I really don't care for FF4, so I'm hoping Mozilla gets its act together a little bit better for FF5. Because I've already abandoned Mozilla Thunderbird for e-mail because of what they did with the latest incarnation. And I'd really hate to also have to go shopping for a new default browser. Especially since, as daddydave mentioned previously, Mozilla's add-ons and extensions do seem to be much better done than anything coming from the competition.

Fingers crossed. :huh:

cmpm:
After I updated to 5, I found that some incompatible add-ons were not needed because the function was already there in 5. Working with tabs mostly.

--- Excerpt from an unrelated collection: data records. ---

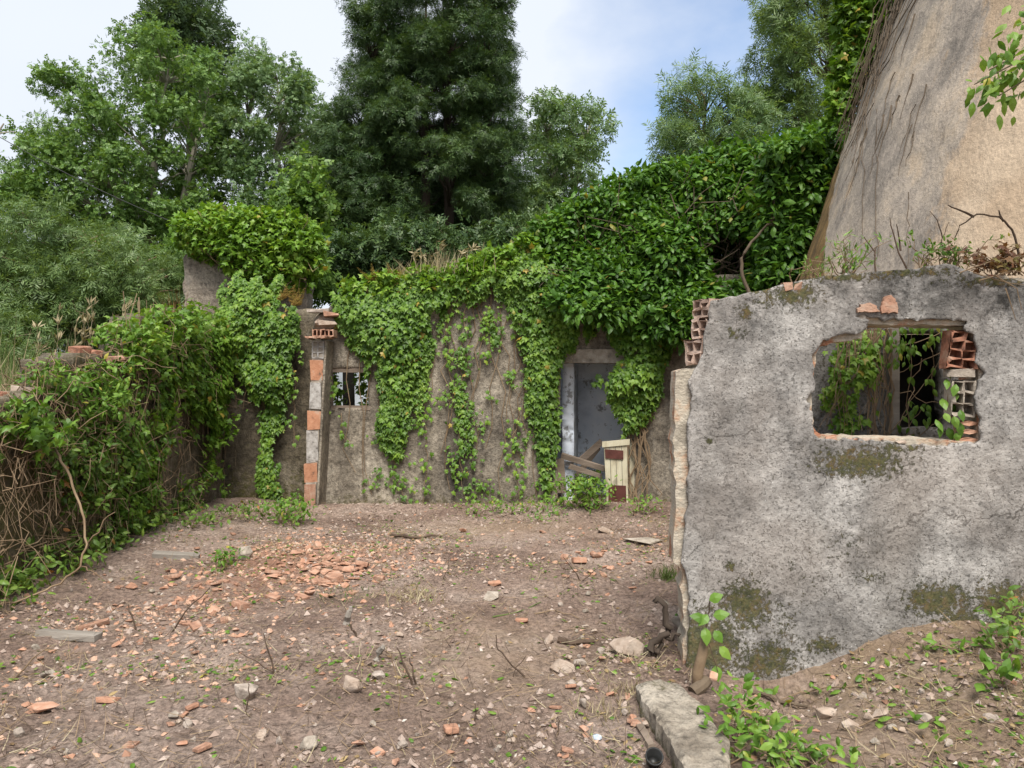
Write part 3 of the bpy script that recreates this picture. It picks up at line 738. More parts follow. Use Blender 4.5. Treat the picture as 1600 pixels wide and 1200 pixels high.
# left end of the far wall, and the low side wall stepping down towards the viewer
LB = Plane((-4.0, 10.55), (-2.55, 10.55))
mb, at = grid_wall(LB, rough([(0, -.1), (1.4, -.1), (1.4, 2.62), (1.0, 2.6), (.5, 2.5), (0, 2.35)], .1, .02, 8), [], .04, .24, .02, 41,
                   attr={'grime': lambda u, v: .35 + 0 * u, 'moss': lambda u, v: np.clip(.30 + .3 * np.exp(-(v / .4) ** 2), 0, 1)})
tag(mb.build('corner_wall', M['left_plaster'], attrs=at, smooth=True), 'dark brown stucco wall in the corner beside the orange brick pier', 'wall')
LW = Plane((-3.62, 3.2), (-3.92, 10.5))
lw_out = rough([(0, -.2), (7.3, -.2), (7.3, 2.45), (6.2, 2.42), (5.0, 2.3), (4.55, 2.22), (4.45, 1.85), (3.9, 1.88), (3.2, 1.8), (3.15, 1.52), (2.4, 1.5), (1.2, 1.42), (0, 1.2)], .10, .025, 9)
mb, at = grid_wall(LW, lw_out, [], .05, .3, .025, 42, attr={'grime': lambda u, v: .30 * sstep(1, 5, u), 'moss': lambda u, v: np.clip(.42 - .25 * sstep(4, 6, u) + .2 * np.exp(-((v - .5) / .6) ** 2), 0, 1)})
root_lw = thing('side_wall', 'mossy brown low wall stepping down under brambles and ivy', 'wall', (-3.7, 6.0, 0))
put(mb, 'stucco', M['left_plaster'], root_lw, attrs=at, smooth=True)

# plaster stub behind the corner
SW = Plane((P(285, 480, 10.95)[0], 10.95), (-2.3, 10.95))
st = rough([(0, 1.0), (1.75, 1.0), (1.75, 3.7), (1.2, 3.85), (.3, 3.6), (.02, 3.42)], .1, .012, 10)
mb, at = grid_wall(SW, st, [], .04, .4, .014, 43, attr={'grime': zero, 'moss': lambda u, v: .3 * sstep(2.9, 3.6, v)})
tag(mb.build('wall_stub', M['stub_plaster'], attrs=at, smooth=True), 'tall pinkish plaster wall stub topped with a big ivy cap', 'wall')

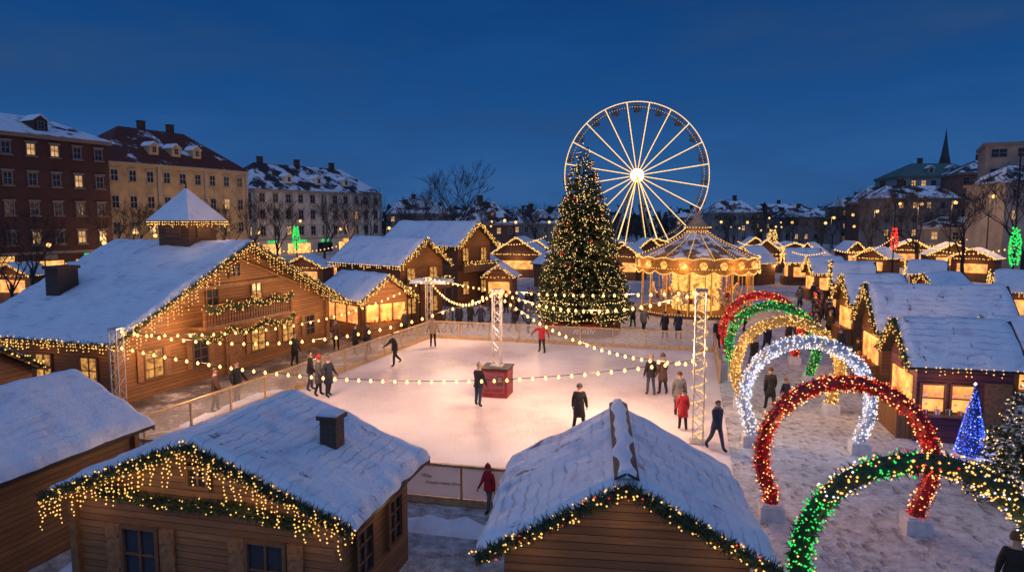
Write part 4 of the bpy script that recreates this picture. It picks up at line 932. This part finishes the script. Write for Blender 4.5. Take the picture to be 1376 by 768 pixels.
TR=[(40,60,9,'in front of the brick block at far left'),(12,52,8,'at the left picture edge beside the stalls'),(150,82,10.5,'at the right corner of the brick block'),(180,84,10,'between the brick block and the ochre building'),(225,92,10.5,'in front of the ochre building'),(265,96,10,'before the right half of the ochre building'),(300,95,11,'at the right end of the ochre building'),(340,104,11.5,'between the ochre and cream buildings'),(372,100,11,'in front of the cream house, left part'),(437,100,12,'in front of the cream house, middle'),(470,118,12.5,'in front of the cream house, right of its middle'),(498,110,12.5,'in front of the cream house, right end'),
(560,120,13,'left of the large lone tree on the skyline'),(612,112,17.5,'largest on the skyline between cream house and chalets'),(588,135,14,'behind the largest skyline tree'),(655,140,12,'behind the dark brick house'),(720,160,12,'left of the christmas tree on the skyline'),(1020,170,10,'right of the ferris wheel'),(1065,180,11,'on the skyline above the arches'),(1130,165,12,'on the skyline left of the right building row'),
(1172,110,13,'above the right stalls, leftmost of that clump'),(1232,92,13,'above the right stalls, left of the church spire'),(1296,80,12.5,'right of the church spire'),(1376,64,13,'at the right picture edge'),(975,190,11,'just right of the ferris wheel base'),(680,180,11,'behind the low terrace')]
def btree(i,px,Dd,h,lb,grp):
    tm,cm,hh=BT[i%4]; r=thing('bare_tree',lb,'tree',(X(px,Dd),Dd,0),i*1.3,grp); k=h/hh; r.scale=(k,k,k)
    inst('trunk',tm,r,(0,0,0)); inst('crown',cm,r,(0,0,0))
for i,(px,Dd,h,lb) in enumerate(TR): btree(i,px,Dd,h,'bare leafless tree '+lb,'bare trees around the market')
for i in range(28):
    px=970+(i+U(0,1))*14.5; Dd=U(125,210); btree(i+1,px,Dd,U(7.5,11.5),'bare leafless tree in the dense tree line along the right skyline','tree line along the right skyline')
for i in range(16):
    px=530+(i+U(0,1))*13.5; Dd=U(150,220); btree(i+2,px,Dd,U(9,12),'bare leafless tree in the dim tree line behind the left chalets','tree line behind the left chalets')
mb=MB()
for i in range(5200):
    px=U(-200,1600); Dd=U(225,420); h=U(5,13)*(1+.3*noise.noise(V((px*.01,0,0)))); x=X(px,Dd); t=U(0,1); mb.add([(x+U(-1.5,1.5),Dd,h*t),(x+U(-2.5,2.5),Dd,h*t+U(.5,3)),(x+U(-2,2),Dd+1,h*t+U(0,2)),(x+U(-1,1),Dd,max(0,h*t-U(2,8)))],[(0,1,2),(0,2,3)])
o=mb.build('far_wood',BARK); tag(o,'dark far wood along the whole horizon','trees'); o['kind']='stuff'
# ------------------------------------------------------------------ street lamps
def slamp(label,px,Dd,h,orn=None,c=G_PLACE,w_=.16,z0=.45,ln=2.6,wr=.42,pw=0,group=None):
    r=thing('street_lamp',label,'street lamp',(X(px,Dd),Dd,0),0,group); MB().tube([(0,0,0),(0,0,h)],[.1,.05],6).build('pole',DARK,r)
    MB().tube([(0,0,h),(.25,0,h+.1),(.5,0,h)],.04,5).build('arm',DARK,r); MB().ball((.5,0,h-.15),w_,8).build('lamp_head',c,r)
    if orn:
        mb=MB(); 
        for i in range(150):
            t=U(0,1); a=U(0,2*PI); q=wr*(.55+.45*math.sin(PI*min(1,t*1.1))); mb.bulb((q*math.cos(a),-.1+q*.5*math.sin(a),h*z0+t*ln),.085)
        mb.build('light_ornament',orn,r,kind='stuff')
    if pw: lamp((X(px,Dd)+.5,Dd-1.5,h-.4),pw,(1,.55,.22),.3)
slamp('tall lamp post with green light ornament at the right edge',1362,50,12.3,G_GREEN,z0=.34,ln=2.8); slamp('lamp post with red light ornament above the right stalls',1200,80,9.5,G_RED,z0=.42); slamp('lamp post with green light ornament before the cream apartment house',399,80,7.5,G_GREEN,z0=.55)
slamp('lamp post with gold light ornament right of the carousel',1037,110,6.5,G_GOLD,z0=.45,ln=3.,wr=.8)
for i,(px,Dd,h,t,pw) in enumerate([(60,72,5,'before the brick block',300),(135,78,5,'at the brick block corner',300),(205,92,5.5,'before the ochre building, left',650),(265,98,5.5,'before the ochre building, right',650),(345,112,5.5,'between ochre and cream buildings',1500),(455,118,6,'before the cream house, middle',2000),(520,130,6,'right of the cream house',900),(560,130,6.5,'before the skyline trees, left',0),(625,135,6.5,'under the largest skyline tree',0),(690,150,7,'before the low terrace',0),(735,160,7,'left of the christmas tree',0),(965,165,7,'right of the ferris wheel',0),(1000,150,7,'between carousel and skyline',0),(1060,150,7,'behind the far arches',0),(1115,140,8,'over the right stalls, left',1200),(1140,125,8.5,'over the right stalls, middle',0),(1172,115,9,'over the right stalls, right',1200),(1230,105,10,'before the green grey building',2200),(1275,95,10,'below the church spire',1200),(1325,85,10.5,'before the modern block',2000)]):
    slamp('thin street lamp with warm globe '+t,px,Dd,h,w_=.16+.001*Dd,pw=pw)
for i in range(44):
    px=U(975,1376) if i<32 else U(540,740); Dd=U(120,230); slamp('tiny distant street lamp among the dark trees on the skyline',px,Dd,U(4,8),w_=U(.16,.3),group='distant street lamps')
def farstring(label,a,b,sag,n,br):
    a=V(a); b=V(b); r=thing('string_lights',label,'string lights',a); pts=[(b-a)*(i/20)+V((0,0,-4*sag*i/20*(1-i/20))) for i in range(21)]
    MB().tube(pts,.015,3).build('cable',DARK,r); mb=MB(); pp=Path(pts)
    for i in range(n): mb.bulb(pp.at((i+.5)*pp.L/n)[0],br)
    mb.build('bulbs',G_PLACE,r,kind='stuff')
for lb,x0,d0,z0,x1,d1,z1 in(('from the red ornament lamp over the right stalls',1200,80,5.5,1120,70,4.5),('over the far right stalls toward the tall lamp post',1230,85,5,1362,50,5.5),('along the far end of the right aisle',1040,90,5,1110,64,4.5),('between distant stalls below the church spire',1190,95,5,1300,88,5),('behind the carousel to the gold ornament lamp',990,80,5,1037,110,5),('left of the christmas tree over the market hall',640,80,5.5,735,85,5.5),('over the stalls under the ochre building',330,74,5,470,76,5)):
    farstring('distant warm string lights '+lb,(X(x0,d0),d0,z0),(X(x1,d1),d1,z1),1.,26,.09)
# ------------------------------------------------------------------ snow banks
def bank(label,x,y,lx,ly,h,rz):
    nx,ny=22,12; mb=MB()
    for j in range(ny+1):
        for i in range(nx+1):
            u=-1+2*i/nx; v=-1+2*j/ny; q=max(0,1-u*u)*max(0,1-v*v); px_,py_=u*lx/2,v*ly/2
            z=h*q**.6*(1+.6*noise.noise(V((px_*2+x,py_*2+y,2)))+.25*noise.noise(V((px_*6,py_*6+y,5))))-.015
            mb.v.append((px_,py_,z))
    mb.f=[(j*(nx+1)+i,j*(nx+1)+i+1,(j+1)*(nx+1)+i+1,(j+1)*(nx+1)+i) for j in range(ny) for i in range(nx)]; mb.m=[0]*len(mb.f)
    tag(mb.build('snow_bank',SNOW,None,(x,y,0),rz,True),label,'snow bank')
bank('low shovelled snow bank along the outside of the left rink barrier',-11.2,27.2,6,.6,.2,rad(72)); bank('snow bank at the right edge beside the blue light cone',15.3,20.4,2.4,1.2,.4,.3)
bank('snow bank beside the front barrier between the two nearest cabins',-1.7,16.2,2.4,.8,.25,rad(-13)); bank('snow bank beside the leftmost foreground cabin',-9.1,15.6,3.4,.8,.3,rad(76))
# ------------------------------------------------------------------ people
p=person
p(778,581,'skater in long dark coat seen from behind in the middle of the ice','glide',172,'black','black')
p(643,546,'person in dark jacket resting an arm on the red pedestal','reach',150,'black','denim','beige',longc=False)
p(531,491,'skater in dark jacket leaning forward at the left of the ice','skate',-60,'black','black',None,longc=False)
p(582,466,'person in beige jacket standing by the far left rink corner','pockets',10,'beige','black',None,longc=False)
p(728,474,'small skater in red jacket with arms out in front of the tree','out',-30,'red','black','red',longc=False)
p(874,531,'left one of the dark coated pair at the right side of the ice','stand',190,'black','denim','beige',longc=False)
p(890,530,'right one of the dark coated pair, brown hat, at the right side of the ice','stand',200,'brown','black','brown')
p(912,560,'person in grey coat behind the red coated one by the gold mast','stand',160,'grey','black',None)
p(917,578,'person in red coat beside the gold wrapped mast','stand',170,'red','black',None,.86)
p(962,605,'person in navy jacket and scarf walking past the gold wrapped mast','walk',25,'navy','denim',None,.97,longc=False,scarf='grey')
p(657,686,'child in red jacket and hat at the front rink barrier','walk',-40,'red','grey','red',.72,longc=False,scarf='red')
p(893,456,'left one of the couple in dark coats behind the far barrier','stand',180,'black','black',None)
p(911,456,'right one of the couple in dark coats behind the far barrier','stand',175,'navy','black','black')
p(1034,552,'person in black coat walking under the white arch','walk',170,'black','black',None)
p(1055,548,'child in orange hat beside the walker under the white arch','stand',180,'navy','black','orange',.68)
p(963,468,'person in dark coat left of the farthest red arch','stand',0,'black','black')
p(1012,497,'person in dark jacket between the green and gold arches','walk',10,'black','denim','grey',longc=False)
p(1030,474,'person in dark coat under the green arch','walk',0,'navy','black')
p(1059,463,'person in brown coat under the farthest red arch','stand',10,'brown','black')
p(1205,566,'person in dark coat at the counter of the nearest right stall','hold',-80,'black','black')
p(1150,500,'person in black jacket walking toward the long right stall','walk',100,'black','black',None,longc=False)
p(1128,484,'person in navy coat waiting before the long right stall','stand',90,'navy','black','grey')
p(320,542,'person in dark coat standing on the chalet path','pockets',60,'black','black')
p(291,554,'person in brown jacket standing near the left rink barrier','stand',100,'brown','black',None,longc=False)
p(397,492,'person in dark coat outside the big chalet entrance','stand',70,'black','black')
p(418,525,'person in black jacket at the left barrier, left of three','stand',100,'black','denim',None,longc=False,scarf='beige')
p(429,532,'person in grey coat at the left barrier, middle of three','stand',90,'grey','black','red')
p(442,533,'person in dark coat at the left barrier, right of three','pockets',60,'navy','black','grey')
p(478,477,'left one of two people chatting before the food stall','pockets',90,'black','black')
p(495,475,'right one of two people chatting before the food stall','stand',-90,'navy','black',None)
p(452,470,'person in brown coat at the corner of the food stall','hold',0,'brown','black')
p(545,452,'person in dark coat near the far mast','stand',30,'black','black')
p(602,448,'person in grey jacket behind the far barrier, left part','walk',80,'grey','black',None,longc=False)
p(617,443,'person in black coat behind the far barrier under the string lights','stand',0,'black','black')
p(632,441,'person in beige hat behind the far barrier','stand',30,'black','black','beige')
p(646,443,'person in red scarf behind the far barrier','pockets',-20,'navy','black',None,scarf='red')
p(690,446,'person in dark jacket left of the tree base','walk',90,'black','denim',None,longc=False)
p(710,448,'person in blue jacket close to the tree base','stand',120,'blue','black',None,longc=False)
p(850,440,'person in dark coat right of the tree base','stand',200,'black','black')
p(865,446,'person in grey coat between the tree and the carousel','walk',150,'grey','black')
p(1000,446,'person in dark coat at the right side of the carousel','stand',90,'black','black')
p(985,452,'person in red jacket before the carousel','stand',120,'red','black',None,.9,longc=False)
p(1358,838,'person in dark coat and fur hat cut off at the bottom right corner','stand',150,'black','black','brown')
for i in range(36):
    py=395+80*i/36; px=1098+U(-28,24)-(py-430)*.1; p(px,py,'distant visitor in winter coat in the crowd of the right hand aisle',rnd.choice(['stand','walk','pockets','hold']),U(-180,180),rnd.choice(['black','navy','brown','grey','black']),'black',rnd.choice([None,'grey','red','black']),U(.92,1.03),'crowd in the right hand aisle')
for i in range(14):
    px=U(655,722); py=U(405,434); p(px,py,'distant visitor in winter coat in the crowd left of the christmas tree',rnd.choice(['stand','walk','pockets']),U(-180,180),rnd.choice(['black','navy','brown','grey']),'black',rnd.choice([None,'grey','red']),1,'crowd left of the tree')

This add-on helped me make a more informed decision on what to keep.
It will show you which ones that show as 'incompatible' initially, actually still work.
And that was quite a few that still work.

But you have to add this add-on to see it or FF auto disables them.

https://addons.mozilla.org/en-US/firefox/addon/add-on-compatibility-reporter/?src=api

It will give you the choice of disabling the incompatible ones instead of auto killing it.

Deozaan:
The only difference I see is the way they assign numbers to new versions. Browsers and other applications could be updated quarterly or sooner for years before Chrome started doing it, and we loved it because it meant the software was actively developed, but the software author(s) would (rightly) consider it a minor version upgrade and just go from e.g. 3.6 to 3.7.

Even with Firefox, going from 3.6 to 3.7 could break some of your add-ons, so, again, I don't see any difference between going from 3.6 to 3.7 or from 3.6 to 4.0 or from 4.0 to 5.0 with some add-on compatibility problems. It's all the same to me.

So, to reiterate: As far as I can tell, the only difference I see is that they changed the way the numbers change when they update the browser. Though, to be clear, perhaps I should say that I do think that 3.6 to 4.0 was indeed a major update.

Shades:
Firefox 5 did not break 'NoScript', 'Zotero' and 'DownThemAll' plugins, so it is ok by me.